Thursday, June 02, 2005

When Violence Comes to Campus

There's a lot to be said in conservative circles lately about the pitfalls of the college experience. I'll admit to feeling like an alien in the land of the university sometimes. I'd be lying if I said there wasn't a certain stigma about being Christian (not just professing, but living) and/or conservative in the culture generally, and in certain humanities departments particularly.

However, it's really not as bad as it could be.

Time's most recent issue (June 6) had an article (see link) about recent incidents at Baghdad University, in which, essentially, the student body has descended to sectarian violence. A student tried to have a party to celebrate the gains of Shi'a in the new government and was killed by a group of Sunnis, setting off a cascade reaction.

What has been happening in the larger culture is happening in the campus now, too.
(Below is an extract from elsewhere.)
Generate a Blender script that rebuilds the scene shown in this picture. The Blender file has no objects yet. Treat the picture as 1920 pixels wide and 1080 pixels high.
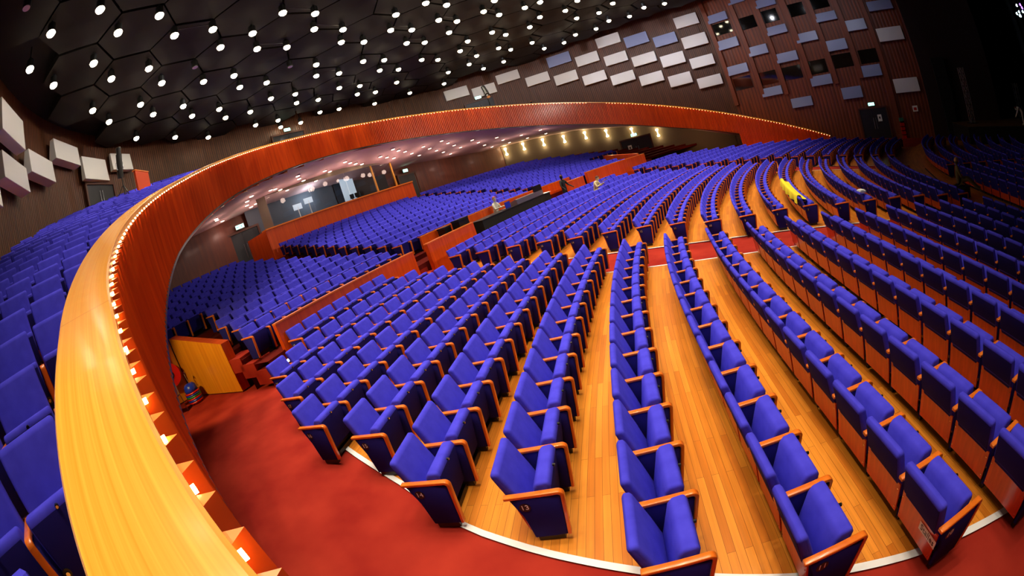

The students (at least, according to the article) seem to be splitting into sectarian groups; violence, or the threat thereof, is on the rise; security is rising dramatically in order to protect the students. And it's not limited to students. Professors have become a popular target for violence or even kidnappings. It's an atmosphere that makes learning difficult.

I'm not saying that the marginalization of conservative voices on American campuses is acceptable, and I certainly decry the animosity (or sometimes apathy) of the American college culture to religion in general (and Christianity in specific), but we should not take for granted what we have. The alternative could be a lot worse.